Miracles III (Laf. 905, Sel. 450). Pyrrhonisme. Chaque chose est ici vraie en partie, fausse en partie. La vérité essentielle n’est point ainsi, elle est toute pure et toute vraie. Ce mélange la détruit et l’anéantit. Rien n’est purement vrai et ainsi rien n’est vrai en l’entendant du pur vrai. On dira qu’il est vrai que l’homicide est mauvais : oui, car nous connaissons bien le mal et le faux. Mais que dira‑t‑on qui soit bon ? La chasteté ? Je dis que non, car le monde finirait. Le mariage ? non, la continence vaut mieux. De ne point tuer ? non, car les désordres seraient horribles, et les méchants tueraient tous les bons. De tuer ? non, car cela détruit la nature. Nous n’avons ni vrai, ni bien qu’en partie, et mêlé de mal et de faux.

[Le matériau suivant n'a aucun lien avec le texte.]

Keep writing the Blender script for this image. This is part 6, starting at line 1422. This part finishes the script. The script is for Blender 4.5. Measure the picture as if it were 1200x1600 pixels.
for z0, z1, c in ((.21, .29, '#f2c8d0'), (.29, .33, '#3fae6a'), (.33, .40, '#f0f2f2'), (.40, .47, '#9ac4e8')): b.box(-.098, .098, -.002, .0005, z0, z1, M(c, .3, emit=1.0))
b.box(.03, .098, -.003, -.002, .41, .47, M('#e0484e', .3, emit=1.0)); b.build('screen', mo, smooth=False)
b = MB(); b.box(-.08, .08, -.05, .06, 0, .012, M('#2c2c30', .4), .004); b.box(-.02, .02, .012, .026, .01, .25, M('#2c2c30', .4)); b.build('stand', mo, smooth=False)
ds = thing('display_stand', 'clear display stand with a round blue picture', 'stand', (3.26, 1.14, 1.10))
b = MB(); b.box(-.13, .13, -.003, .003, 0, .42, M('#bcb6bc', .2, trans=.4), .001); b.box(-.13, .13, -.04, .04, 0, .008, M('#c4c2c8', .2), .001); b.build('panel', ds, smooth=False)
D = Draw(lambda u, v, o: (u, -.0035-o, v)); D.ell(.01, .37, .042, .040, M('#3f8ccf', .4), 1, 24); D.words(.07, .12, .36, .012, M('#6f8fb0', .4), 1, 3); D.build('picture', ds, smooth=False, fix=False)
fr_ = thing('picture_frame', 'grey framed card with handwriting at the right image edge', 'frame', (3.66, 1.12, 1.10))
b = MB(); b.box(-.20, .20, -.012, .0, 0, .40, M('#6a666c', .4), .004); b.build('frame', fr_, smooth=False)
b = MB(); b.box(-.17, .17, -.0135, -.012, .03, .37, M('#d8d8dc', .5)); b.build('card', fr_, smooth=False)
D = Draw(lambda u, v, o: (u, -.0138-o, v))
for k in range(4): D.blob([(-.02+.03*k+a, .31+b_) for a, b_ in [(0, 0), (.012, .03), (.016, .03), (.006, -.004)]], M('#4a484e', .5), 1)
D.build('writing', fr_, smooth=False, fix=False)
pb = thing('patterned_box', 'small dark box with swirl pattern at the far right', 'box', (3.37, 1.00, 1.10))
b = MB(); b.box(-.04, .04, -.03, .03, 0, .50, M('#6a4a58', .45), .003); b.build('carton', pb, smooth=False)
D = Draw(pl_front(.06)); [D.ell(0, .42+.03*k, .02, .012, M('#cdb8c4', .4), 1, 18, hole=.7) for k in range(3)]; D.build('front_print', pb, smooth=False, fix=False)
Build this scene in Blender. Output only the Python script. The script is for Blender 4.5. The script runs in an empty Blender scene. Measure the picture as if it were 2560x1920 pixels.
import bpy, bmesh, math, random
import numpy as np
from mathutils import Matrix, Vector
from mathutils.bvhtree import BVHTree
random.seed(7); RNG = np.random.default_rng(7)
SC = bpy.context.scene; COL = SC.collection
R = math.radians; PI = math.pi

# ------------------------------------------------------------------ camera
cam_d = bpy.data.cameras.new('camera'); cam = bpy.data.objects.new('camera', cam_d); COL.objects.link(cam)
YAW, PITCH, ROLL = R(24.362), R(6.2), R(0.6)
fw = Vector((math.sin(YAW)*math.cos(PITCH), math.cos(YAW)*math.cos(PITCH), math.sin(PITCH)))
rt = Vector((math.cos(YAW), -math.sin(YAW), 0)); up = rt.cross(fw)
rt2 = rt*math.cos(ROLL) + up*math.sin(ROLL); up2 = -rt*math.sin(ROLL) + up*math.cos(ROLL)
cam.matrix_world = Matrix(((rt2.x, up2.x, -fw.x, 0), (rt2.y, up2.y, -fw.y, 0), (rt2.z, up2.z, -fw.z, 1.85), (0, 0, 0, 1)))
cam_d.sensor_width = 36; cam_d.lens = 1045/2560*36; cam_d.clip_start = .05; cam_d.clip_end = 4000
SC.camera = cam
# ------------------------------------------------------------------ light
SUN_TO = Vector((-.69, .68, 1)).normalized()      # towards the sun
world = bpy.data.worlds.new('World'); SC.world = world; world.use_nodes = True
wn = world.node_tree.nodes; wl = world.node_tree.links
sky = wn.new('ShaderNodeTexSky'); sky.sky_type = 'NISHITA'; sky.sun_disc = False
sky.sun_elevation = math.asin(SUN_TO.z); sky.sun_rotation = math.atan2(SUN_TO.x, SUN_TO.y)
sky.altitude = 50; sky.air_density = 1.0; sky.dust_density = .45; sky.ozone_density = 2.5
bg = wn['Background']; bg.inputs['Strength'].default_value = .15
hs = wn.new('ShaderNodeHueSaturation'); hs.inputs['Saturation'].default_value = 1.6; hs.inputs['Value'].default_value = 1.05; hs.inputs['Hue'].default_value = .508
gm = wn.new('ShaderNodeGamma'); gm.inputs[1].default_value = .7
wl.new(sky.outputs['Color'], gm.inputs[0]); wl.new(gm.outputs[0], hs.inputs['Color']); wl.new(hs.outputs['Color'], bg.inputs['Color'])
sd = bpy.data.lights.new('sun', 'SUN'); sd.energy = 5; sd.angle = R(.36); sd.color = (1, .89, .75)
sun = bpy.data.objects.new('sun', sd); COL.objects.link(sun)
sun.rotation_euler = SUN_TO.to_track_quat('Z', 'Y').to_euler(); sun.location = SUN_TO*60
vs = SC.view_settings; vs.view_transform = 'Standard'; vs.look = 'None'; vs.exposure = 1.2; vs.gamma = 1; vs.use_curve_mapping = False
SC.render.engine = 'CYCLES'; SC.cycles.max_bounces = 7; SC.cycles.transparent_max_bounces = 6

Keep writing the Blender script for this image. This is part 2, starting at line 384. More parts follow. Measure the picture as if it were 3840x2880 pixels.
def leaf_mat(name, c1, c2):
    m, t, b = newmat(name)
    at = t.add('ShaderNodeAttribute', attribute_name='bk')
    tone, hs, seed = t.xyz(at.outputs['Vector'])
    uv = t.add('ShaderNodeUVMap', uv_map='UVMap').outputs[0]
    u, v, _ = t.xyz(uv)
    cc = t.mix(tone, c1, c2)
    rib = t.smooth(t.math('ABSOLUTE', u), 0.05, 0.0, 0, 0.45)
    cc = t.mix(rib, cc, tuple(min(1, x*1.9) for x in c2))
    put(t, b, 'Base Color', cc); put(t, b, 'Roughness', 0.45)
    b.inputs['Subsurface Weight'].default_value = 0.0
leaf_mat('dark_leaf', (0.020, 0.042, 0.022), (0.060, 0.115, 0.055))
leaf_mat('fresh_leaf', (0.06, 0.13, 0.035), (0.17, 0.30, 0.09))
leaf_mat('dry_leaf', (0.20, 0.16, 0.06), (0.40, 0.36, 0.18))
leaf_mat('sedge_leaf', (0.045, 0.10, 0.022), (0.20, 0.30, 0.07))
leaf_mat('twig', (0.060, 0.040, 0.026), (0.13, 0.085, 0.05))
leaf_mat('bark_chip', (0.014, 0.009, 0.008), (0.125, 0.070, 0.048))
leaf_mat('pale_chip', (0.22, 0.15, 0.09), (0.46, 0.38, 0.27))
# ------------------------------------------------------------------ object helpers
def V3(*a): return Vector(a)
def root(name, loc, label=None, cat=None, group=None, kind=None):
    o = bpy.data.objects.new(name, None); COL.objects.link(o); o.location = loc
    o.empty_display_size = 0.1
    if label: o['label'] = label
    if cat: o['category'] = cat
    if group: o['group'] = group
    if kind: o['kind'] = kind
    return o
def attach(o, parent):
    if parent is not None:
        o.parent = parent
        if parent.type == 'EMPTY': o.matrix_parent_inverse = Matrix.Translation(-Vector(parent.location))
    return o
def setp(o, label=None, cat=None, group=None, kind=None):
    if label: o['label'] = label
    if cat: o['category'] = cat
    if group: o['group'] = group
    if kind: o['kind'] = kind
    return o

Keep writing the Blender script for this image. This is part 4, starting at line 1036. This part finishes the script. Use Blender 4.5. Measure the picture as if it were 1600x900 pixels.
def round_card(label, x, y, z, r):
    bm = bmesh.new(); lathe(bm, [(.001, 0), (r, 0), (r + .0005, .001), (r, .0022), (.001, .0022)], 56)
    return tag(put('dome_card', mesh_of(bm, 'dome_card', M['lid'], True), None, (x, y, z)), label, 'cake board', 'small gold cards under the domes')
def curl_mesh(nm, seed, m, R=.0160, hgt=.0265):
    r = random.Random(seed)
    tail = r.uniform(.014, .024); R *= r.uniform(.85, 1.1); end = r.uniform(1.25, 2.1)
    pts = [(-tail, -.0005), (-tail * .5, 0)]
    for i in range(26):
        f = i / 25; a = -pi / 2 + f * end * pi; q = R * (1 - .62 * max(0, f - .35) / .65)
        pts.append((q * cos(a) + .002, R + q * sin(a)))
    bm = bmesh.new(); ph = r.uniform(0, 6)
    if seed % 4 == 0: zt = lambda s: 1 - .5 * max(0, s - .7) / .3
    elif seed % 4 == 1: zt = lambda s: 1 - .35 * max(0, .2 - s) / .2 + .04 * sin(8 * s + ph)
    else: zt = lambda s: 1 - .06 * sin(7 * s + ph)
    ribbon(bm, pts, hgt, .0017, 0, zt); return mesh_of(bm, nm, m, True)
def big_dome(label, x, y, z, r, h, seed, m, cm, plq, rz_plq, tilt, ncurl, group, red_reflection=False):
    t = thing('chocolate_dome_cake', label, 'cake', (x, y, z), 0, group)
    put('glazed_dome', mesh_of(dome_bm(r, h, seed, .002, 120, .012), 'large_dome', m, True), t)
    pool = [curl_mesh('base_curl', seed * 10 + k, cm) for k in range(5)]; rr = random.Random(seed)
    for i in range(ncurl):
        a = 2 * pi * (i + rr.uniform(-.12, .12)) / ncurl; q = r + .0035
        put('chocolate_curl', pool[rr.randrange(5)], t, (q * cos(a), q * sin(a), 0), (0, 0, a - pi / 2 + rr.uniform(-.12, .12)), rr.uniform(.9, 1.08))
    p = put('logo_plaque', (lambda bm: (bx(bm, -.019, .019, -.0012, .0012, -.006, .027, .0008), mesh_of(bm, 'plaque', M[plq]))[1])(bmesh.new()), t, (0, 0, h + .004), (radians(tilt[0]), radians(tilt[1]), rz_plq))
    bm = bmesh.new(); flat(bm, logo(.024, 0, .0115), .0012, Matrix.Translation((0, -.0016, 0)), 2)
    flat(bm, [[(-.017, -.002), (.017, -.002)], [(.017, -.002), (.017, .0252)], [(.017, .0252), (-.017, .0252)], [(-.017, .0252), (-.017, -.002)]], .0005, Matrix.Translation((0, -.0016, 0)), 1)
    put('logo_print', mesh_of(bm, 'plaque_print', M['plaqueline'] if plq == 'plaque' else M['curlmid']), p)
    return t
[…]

Laf. 964, Sel. 798. Il faut bien, dit le Feuillant, que cela ne soit pas si certain, car la contestation marque l'incertitude.
[…] La contradiction a toujours été laissée pour aveugler les méchants, car tout ce qui choque la vérité ou la charité est mauvais. Voilà le vrai principe.
Mots-clés : Certitude – Contradiction – Fausseté – Marque – Vérité.